The book has to be visioned under two points of view in my opinion. First the message it puts forward, second the analysis of a lot of plants from a different perspective, what they tell us and we can use them for.
I like to dedicate a few lines to the first aspect because it's important to know why today books like this one still have a strong grasp over those, like us on permies.com, that want to read the world in a new language. the book was written on the '50s and this is in the era of pesticides, when many were caught in the war on weeds and sided for the chemical industry, and the big machines that would have faught the war. those years saw two diverse worlds move in parallel, those that were at war with the weeds and those calm and stubborn partisans of a different reading of nature.
If we think about it in those years we have some strong images of this diversity, we have Ehrenfried E Pfeiffer, but even Ruth Stout, all strong people that put aside the mainstream thinking of those years and stood for a different v.iew
We can see this in the first phrase of the book: "Weeds are weeds only from our human egotistical point of view, because they grow where we do not want them" Imagine this sentence read in the 50's when people thought every rule, every possibility of life or death resided in mankinds hands.
I like to read books thinking of the message they set forward when they were written, and then how they were capable to keep their strength over decades.
This is one of them.
I brought it under suggestion of a friend, a good friend one that reads tons of books, and tries to learn from the past not because in the past all was done better, but because there was the capability to observe, maybe getting the wrong message but very big importance was put in observation. When I received it I started reading it avidly. It's really quite a quick read.
I live in Italy and even if it is written for the States it flies over the boundaries easily. The book has been translated in many languages and at least in the italian translation the publishers tried to use latin names so that the reader can be sure that a part from local names he knows what plant the author is speaking of. The author doesn't analyse the weeds under a botanical view, that can be actually done with other resourses, he instead divides weeds in families and tries to tell us a story of what these strong, sometimes venomous, mostly unobserved windswept weeds have to put up in their life cycle.
The chapter I liked a lot is the last one on dynamic plants. Yes I read it again while writing these lines. the authos gives a nice definition of what a dynamic plant is: dynamic plants are those that have a specific effect on all that surrounds them, so that plants and soil change their features. This influence is something more than just the competition between minerals, water and light.

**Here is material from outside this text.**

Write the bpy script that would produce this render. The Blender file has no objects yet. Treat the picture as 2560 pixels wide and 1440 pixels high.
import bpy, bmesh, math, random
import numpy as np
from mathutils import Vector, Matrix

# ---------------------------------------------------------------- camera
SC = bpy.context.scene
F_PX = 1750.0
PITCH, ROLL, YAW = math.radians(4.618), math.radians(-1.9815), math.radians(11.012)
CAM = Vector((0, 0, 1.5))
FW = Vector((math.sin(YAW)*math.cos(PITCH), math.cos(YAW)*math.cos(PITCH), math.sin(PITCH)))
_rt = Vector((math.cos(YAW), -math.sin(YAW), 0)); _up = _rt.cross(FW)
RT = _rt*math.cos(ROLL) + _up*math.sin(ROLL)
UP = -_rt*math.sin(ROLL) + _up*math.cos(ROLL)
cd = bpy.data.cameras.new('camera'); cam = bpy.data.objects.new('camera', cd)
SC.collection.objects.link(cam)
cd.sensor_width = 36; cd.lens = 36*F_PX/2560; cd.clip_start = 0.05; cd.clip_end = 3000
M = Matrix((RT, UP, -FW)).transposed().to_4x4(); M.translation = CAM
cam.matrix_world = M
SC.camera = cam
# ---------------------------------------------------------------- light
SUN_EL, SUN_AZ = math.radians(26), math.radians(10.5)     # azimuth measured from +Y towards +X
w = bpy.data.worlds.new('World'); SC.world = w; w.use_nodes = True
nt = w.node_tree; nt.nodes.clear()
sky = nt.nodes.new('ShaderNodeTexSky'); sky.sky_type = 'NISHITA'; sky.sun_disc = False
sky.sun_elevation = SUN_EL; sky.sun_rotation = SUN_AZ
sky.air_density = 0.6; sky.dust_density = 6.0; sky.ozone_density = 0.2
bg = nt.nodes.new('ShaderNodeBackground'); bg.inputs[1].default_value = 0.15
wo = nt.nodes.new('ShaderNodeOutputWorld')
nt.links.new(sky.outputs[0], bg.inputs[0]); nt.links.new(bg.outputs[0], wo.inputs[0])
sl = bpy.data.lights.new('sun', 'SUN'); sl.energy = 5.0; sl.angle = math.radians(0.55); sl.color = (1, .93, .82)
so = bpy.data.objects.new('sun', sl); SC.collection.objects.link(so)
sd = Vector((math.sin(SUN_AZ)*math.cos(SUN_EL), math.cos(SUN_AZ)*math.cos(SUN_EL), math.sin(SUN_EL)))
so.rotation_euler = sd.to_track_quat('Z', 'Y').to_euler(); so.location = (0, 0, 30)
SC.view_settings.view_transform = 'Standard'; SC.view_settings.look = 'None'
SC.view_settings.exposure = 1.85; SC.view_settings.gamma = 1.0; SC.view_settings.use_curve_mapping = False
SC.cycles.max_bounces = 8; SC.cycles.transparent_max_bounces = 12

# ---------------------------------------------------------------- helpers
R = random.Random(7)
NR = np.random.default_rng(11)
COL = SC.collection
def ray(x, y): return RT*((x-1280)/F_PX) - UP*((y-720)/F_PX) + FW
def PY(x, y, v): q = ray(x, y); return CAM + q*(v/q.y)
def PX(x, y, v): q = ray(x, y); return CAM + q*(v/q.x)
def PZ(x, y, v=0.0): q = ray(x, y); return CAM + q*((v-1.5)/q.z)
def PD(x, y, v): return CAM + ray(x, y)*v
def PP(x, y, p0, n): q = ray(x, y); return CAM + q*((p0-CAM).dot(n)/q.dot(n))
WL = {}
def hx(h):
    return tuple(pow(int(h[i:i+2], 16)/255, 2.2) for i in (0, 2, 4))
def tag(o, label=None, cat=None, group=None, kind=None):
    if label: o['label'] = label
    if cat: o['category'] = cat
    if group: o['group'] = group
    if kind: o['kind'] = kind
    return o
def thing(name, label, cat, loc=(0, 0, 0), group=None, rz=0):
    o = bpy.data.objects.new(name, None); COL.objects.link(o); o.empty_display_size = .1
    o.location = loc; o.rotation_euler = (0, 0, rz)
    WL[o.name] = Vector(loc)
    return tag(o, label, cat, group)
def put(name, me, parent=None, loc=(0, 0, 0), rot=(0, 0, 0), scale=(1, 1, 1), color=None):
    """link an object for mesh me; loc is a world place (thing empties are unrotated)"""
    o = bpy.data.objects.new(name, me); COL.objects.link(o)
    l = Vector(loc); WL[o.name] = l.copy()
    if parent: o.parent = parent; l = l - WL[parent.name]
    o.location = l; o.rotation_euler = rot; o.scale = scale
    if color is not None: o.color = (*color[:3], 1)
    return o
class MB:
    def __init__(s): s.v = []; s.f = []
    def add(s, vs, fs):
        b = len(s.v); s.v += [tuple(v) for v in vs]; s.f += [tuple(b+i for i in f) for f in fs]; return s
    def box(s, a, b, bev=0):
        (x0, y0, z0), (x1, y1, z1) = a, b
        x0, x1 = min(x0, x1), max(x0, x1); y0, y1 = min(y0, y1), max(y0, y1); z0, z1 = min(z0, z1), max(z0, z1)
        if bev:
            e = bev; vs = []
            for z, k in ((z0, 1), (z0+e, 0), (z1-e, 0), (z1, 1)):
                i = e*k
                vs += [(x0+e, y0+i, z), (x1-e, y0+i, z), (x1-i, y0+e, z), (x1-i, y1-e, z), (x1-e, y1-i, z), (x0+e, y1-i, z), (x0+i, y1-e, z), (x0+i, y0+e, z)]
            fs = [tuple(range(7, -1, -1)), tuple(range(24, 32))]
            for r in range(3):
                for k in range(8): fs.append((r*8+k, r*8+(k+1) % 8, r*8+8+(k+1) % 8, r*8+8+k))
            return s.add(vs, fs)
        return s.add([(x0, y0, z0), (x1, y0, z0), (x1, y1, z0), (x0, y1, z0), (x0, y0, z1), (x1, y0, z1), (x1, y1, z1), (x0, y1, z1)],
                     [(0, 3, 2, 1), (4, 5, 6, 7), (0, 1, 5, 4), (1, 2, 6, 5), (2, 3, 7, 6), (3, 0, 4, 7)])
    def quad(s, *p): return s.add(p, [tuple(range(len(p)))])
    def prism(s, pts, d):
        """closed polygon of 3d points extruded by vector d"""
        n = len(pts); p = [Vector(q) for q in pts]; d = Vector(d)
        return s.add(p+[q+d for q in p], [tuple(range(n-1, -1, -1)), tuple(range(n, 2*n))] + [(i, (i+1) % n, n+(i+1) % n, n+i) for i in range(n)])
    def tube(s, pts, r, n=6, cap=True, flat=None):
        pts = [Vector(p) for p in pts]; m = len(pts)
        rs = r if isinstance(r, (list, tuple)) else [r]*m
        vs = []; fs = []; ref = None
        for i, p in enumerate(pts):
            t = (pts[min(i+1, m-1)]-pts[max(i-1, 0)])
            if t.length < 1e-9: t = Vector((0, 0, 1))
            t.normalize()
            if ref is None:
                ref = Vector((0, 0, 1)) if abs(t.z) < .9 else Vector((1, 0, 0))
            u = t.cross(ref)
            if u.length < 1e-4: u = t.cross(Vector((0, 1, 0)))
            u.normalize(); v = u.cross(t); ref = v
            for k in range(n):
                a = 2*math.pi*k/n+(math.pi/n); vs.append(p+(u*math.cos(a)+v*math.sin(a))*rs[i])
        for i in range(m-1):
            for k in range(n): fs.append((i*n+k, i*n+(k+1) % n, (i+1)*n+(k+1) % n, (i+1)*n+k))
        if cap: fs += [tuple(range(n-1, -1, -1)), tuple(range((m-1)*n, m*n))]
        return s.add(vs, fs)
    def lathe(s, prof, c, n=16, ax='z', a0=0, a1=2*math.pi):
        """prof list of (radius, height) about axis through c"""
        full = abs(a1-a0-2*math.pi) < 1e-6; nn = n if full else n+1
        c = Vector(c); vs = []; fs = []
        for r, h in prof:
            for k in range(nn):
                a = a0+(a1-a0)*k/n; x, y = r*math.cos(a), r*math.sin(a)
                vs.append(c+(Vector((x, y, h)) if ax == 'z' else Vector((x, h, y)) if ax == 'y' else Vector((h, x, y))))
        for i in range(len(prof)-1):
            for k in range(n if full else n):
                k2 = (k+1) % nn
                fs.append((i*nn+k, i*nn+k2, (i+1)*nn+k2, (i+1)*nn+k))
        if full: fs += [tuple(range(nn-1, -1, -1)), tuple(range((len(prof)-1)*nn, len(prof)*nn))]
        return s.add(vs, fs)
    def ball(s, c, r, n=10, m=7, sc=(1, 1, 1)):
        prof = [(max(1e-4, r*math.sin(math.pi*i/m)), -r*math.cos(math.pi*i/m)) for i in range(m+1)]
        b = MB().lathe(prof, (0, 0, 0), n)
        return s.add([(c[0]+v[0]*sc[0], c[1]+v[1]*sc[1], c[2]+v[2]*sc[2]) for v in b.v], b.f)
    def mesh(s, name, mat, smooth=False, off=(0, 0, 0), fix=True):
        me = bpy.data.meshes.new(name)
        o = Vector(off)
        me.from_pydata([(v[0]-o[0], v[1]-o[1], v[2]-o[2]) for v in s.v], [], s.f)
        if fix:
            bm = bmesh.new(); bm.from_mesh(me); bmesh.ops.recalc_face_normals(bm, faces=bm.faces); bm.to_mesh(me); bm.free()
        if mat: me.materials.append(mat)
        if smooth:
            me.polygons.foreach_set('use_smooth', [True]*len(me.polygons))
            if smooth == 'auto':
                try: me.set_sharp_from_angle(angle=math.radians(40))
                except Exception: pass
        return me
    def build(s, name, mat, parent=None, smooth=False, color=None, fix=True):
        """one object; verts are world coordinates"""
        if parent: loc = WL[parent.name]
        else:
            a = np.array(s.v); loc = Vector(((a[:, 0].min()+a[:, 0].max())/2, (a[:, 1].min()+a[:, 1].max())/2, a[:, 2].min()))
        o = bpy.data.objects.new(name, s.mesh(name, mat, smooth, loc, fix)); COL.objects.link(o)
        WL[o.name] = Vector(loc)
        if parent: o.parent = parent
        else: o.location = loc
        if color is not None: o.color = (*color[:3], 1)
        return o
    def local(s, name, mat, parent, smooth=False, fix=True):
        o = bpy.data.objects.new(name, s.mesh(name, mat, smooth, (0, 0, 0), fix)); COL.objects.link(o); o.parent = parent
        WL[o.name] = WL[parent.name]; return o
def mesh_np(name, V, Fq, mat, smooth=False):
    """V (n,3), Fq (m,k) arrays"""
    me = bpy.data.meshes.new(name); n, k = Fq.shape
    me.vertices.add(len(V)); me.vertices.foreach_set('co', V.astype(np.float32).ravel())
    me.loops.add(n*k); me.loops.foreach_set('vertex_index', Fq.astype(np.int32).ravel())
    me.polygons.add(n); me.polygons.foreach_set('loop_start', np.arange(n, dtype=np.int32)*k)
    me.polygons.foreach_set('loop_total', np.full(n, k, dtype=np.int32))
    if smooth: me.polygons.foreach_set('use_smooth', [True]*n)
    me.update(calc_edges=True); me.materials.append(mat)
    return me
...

And he describes the importance of nettles, stinging nettles and even false nettles. Has anyone tried what he writes? planting nettles close to tomatoes makes the tomatoes less prone to rotting.

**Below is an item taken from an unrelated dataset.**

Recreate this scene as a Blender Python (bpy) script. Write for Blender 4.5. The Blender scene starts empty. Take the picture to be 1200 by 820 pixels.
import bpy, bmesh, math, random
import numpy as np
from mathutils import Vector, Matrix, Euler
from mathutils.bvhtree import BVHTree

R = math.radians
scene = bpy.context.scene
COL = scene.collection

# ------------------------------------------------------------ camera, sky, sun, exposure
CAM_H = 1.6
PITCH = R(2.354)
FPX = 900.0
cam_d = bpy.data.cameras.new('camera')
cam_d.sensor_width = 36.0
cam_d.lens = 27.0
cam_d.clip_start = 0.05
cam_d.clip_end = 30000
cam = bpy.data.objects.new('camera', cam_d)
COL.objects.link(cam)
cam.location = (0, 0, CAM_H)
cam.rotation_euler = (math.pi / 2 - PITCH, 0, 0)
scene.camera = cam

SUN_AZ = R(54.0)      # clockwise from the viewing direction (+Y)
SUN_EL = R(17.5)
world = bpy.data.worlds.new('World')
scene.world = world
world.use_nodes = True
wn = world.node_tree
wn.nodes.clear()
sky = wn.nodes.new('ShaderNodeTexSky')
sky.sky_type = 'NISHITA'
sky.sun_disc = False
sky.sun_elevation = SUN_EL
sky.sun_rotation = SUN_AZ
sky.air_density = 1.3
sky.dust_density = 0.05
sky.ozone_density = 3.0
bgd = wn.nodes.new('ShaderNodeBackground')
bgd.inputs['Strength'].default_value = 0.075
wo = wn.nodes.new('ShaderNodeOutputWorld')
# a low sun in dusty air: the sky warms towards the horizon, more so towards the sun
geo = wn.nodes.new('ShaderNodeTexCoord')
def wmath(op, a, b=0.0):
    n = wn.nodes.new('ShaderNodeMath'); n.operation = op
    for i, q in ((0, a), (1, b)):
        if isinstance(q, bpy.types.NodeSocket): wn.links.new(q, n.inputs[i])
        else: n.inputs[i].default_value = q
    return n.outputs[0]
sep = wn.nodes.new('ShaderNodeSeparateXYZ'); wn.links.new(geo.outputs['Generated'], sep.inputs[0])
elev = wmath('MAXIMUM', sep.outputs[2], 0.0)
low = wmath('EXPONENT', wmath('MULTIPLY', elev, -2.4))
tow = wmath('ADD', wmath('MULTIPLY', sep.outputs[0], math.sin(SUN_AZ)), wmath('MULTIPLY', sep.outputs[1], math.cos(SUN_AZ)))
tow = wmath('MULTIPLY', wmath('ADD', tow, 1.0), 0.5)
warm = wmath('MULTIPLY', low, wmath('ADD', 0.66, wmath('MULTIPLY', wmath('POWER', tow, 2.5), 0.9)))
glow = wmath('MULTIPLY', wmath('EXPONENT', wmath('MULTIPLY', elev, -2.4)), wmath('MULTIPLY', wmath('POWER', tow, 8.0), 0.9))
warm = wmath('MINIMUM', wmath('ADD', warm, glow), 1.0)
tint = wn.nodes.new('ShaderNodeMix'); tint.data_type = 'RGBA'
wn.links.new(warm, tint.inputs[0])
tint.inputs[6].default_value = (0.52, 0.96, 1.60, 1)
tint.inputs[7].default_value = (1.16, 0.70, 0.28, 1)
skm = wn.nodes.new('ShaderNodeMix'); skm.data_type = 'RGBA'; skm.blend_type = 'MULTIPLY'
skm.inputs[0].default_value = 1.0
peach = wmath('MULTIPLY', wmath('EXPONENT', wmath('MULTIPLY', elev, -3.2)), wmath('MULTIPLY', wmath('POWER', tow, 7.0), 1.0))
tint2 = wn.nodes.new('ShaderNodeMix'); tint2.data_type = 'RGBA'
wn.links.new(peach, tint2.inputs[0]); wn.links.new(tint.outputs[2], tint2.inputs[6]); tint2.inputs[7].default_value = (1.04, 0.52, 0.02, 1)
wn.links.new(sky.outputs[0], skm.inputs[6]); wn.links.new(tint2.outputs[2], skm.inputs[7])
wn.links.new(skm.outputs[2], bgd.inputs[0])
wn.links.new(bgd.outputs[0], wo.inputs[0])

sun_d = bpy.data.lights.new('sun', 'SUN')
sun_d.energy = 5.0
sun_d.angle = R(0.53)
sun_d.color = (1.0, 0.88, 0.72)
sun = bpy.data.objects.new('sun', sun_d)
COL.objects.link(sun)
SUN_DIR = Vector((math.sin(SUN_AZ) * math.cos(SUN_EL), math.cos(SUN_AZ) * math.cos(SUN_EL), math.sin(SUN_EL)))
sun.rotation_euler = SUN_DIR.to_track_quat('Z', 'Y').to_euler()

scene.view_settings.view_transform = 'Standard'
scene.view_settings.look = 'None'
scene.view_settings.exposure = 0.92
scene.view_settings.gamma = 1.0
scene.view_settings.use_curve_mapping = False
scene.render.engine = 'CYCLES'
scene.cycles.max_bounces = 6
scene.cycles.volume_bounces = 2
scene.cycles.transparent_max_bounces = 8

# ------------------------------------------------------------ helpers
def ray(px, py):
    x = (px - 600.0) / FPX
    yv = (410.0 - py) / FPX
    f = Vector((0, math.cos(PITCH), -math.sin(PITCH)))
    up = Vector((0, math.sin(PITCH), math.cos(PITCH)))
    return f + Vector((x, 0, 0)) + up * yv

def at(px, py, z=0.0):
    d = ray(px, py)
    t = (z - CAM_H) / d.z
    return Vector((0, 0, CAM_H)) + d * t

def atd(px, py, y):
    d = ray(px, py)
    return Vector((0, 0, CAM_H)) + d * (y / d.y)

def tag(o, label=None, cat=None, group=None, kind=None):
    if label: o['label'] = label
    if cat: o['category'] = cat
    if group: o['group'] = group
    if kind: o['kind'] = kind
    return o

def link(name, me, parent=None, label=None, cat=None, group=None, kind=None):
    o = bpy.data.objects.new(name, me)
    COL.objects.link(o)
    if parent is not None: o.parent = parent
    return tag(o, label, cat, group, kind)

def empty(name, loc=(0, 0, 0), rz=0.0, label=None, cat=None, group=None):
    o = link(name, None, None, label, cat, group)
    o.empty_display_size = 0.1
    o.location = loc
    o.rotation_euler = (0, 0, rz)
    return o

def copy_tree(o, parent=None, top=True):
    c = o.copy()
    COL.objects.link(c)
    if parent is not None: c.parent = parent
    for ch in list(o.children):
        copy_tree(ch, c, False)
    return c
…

This what a good book is, when the reader after finishing starts to look up more information on subjects he's read of, and tries to keep on following the path the last author he's read has traced. This is what Ehrenfried E Pfeiffer left to me, the curiosity to understand more.
There may be more recent studies, for sure there are, but I like to keep a section of classics and this is one of them.
I know the author is a big guy of biodynamic agriculture, I've just glimpsed into that world, actually a universe, I don't want to write of it specifically because this book has to be read anyway, if one follows or doesn't follow biodynamic agriculture.